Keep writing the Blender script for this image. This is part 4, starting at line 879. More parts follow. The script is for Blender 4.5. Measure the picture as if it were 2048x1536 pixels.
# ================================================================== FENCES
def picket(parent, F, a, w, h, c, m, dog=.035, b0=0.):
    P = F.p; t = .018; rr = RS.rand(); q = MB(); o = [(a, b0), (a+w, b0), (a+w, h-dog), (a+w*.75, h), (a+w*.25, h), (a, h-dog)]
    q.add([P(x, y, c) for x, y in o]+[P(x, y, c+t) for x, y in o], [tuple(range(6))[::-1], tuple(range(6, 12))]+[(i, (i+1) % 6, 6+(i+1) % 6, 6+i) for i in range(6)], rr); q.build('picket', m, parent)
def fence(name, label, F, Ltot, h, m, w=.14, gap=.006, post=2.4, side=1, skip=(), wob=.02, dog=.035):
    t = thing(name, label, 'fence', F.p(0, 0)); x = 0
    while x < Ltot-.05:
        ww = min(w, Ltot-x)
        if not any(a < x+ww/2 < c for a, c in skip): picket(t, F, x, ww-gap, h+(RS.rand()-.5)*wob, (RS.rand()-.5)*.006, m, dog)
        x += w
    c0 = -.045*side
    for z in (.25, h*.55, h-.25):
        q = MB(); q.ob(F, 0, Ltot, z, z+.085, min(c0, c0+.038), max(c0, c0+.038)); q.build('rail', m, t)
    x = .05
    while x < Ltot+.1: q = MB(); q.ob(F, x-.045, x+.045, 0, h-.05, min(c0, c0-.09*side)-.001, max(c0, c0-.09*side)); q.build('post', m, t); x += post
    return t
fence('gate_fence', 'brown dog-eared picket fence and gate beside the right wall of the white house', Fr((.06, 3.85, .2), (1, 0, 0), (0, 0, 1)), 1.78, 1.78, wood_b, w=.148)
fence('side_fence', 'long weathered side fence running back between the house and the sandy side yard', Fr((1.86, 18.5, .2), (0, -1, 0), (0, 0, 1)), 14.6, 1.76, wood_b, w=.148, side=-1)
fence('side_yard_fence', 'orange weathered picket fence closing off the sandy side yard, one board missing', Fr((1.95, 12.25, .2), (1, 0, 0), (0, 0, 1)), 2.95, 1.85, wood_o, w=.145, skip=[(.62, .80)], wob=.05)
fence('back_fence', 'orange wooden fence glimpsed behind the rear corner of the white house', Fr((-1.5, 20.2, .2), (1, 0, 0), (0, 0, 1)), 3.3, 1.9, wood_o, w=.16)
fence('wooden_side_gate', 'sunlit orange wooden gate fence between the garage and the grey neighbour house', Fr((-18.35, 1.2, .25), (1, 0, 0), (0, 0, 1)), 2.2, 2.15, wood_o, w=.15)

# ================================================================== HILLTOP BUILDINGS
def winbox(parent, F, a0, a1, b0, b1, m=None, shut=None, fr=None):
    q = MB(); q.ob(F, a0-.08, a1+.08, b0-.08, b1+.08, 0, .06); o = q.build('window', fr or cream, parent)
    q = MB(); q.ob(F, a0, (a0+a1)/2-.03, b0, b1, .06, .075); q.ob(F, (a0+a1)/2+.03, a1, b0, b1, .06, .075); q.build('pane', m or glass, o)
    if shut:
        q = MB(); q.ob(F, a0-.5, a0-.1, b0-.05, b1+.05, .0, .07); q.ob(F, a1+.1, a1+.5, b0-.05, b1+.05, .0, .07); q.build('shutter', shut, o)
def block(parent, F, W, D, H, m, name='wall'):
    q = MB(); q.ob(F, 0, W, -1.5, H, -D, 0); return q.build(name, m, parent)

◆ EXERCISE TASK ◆
Make an exact copy of all the data.

◆ RESULT BELOW ◆
Keep writing the Blender script for this image. This is part 4, starting at line 879. More parts follow. The script is for Blender 4.5. Measure the picture as if it were 2048x1536 pixels.
# ================================================================== FENCES
def picket(parent, F, a, w, h, c, m, dog=.035, b0=0.):
    P = F.p; t = .018; rr = RS.rand(); q = MB(); o = [(a, b0), (a+w, b0), (a+w, h-dog), (a+w*.75, h), (a+w*.25, h), (a, h-dog)]
    q.add([P(x, y, c) for x, y in o]+[P(x, y, c+t) for x, y in o], [tuple(range(6))[::-1], tuple(range(6, 12))]+[(i, (i+1) % 6, 6+(i+1) % 6, 6+i) for i in range(6)], rr); q.build('picket', m, parent)
def fence(name, label, F, Ltot, h, m, w=.14, gap=.006, post=2.4, side=1, skip=(), wob=.02, dog=.035):
    t = thing(name, label, 'fence', F.p(0, 0)); x = 0
    while x < Ltot-.05:
        ww = min(w, Ltot-x)
        if not any(a < x+ww/2 < c for a, c in skip): picket(t, F, x, ww-gap, h+(RS.rand()-.5)*wob, (RS.rand()-.5)*.006, m, dog)
        x += w
    c0 = -.045*side
    for z in (.25, h*.55, h-.25):
        q = MB(); q.ob(F, 0, Ltot, z, z+.085, min(c0, c0+.038), max(c0, c0+.038)); q.build('rail', m, t)
    x = .05
    while x < Ltot+.1: q = MB(); q.ob(F, x-.045, x+.045, 0, h-.05, min(c0, c0-.09*side)-.001, max(c0, c0-.09*side)); q.build('post', m, t); x += post
    return t
fence('gate_fence', 'brown dog-eared picket fence and gate beside the right wall of the white house', Fr((.06, 3.85, .2), (1, 0, 0), (0, 0, 1)), 1.78, 1.78, wood_b, w=.148)
fence('side_fence', 'long weathered side fence running back between the house and the sandy side yard', Fr((1.86, 18.5, .2), (0, -1, 0), (0, 0, 1)), 14.6, 1.76, wood_b, w=.148, side=-1)
fence('side_yard_fence', 'orange weathered picket fence closing off the sandy side yard, one board missing', Fr((1.95, 12.25, .2), (1, 0, 0), (0, 0, 1)), 2.95, 1.85, wood_o, w=.145, skip=[(.62, .80)], wob=.05)
fence('back_fence', 'orange wooden fence glimpsed behind the rear corner of the white house', Fr((-1.5, 20.2, .2), (1, 0, 0), (0, 0, 1)), 3.3, 1.9, wood_o, w=.16)
fence('wooden_side_gate', 'sunlit orange wooden gate fence between the garage and the grey neighbour house', Fr((-18.35, 1.2, .25), (1, 0, 0), (0, 0, 1)), 2.2, 2.15, wood_o, w=.15)

# ================================================================== HILLTOP BUILDINGS
def winbox(parent, F, a0, a1, b0, b1, m=None, shut=None, fr=None):
    q = MB(); q.ob(F, a0-.08, a1+.08, b0-.08, b1+.08, 0, .06); o = q.build('window', fr or cream, parent)
    q = MB(); q.ob(F, a0, (a0+a1)/2-.03, b0, b1, .06, .075); q.ob(F, (a0+a1)/2+.03, a1, b0, b1, .06, .075); q.build('pane', m or glass, o)
    if shut:
        q = MB(); q.ob(F, a0-.5, a0-.1, b0-.05, b1+.05, .0, .07); q.ob(F, a1+.1, a1+.5, b0-.05, b1+.05, .0, .07); q.build('shutter', shut, o)
def block(parent, F, W, D, H, m, name='wall'):
    q = MB(); q.ob(F, 0, W, -1.5, H, -D, 0); return q.build(name, m, parent)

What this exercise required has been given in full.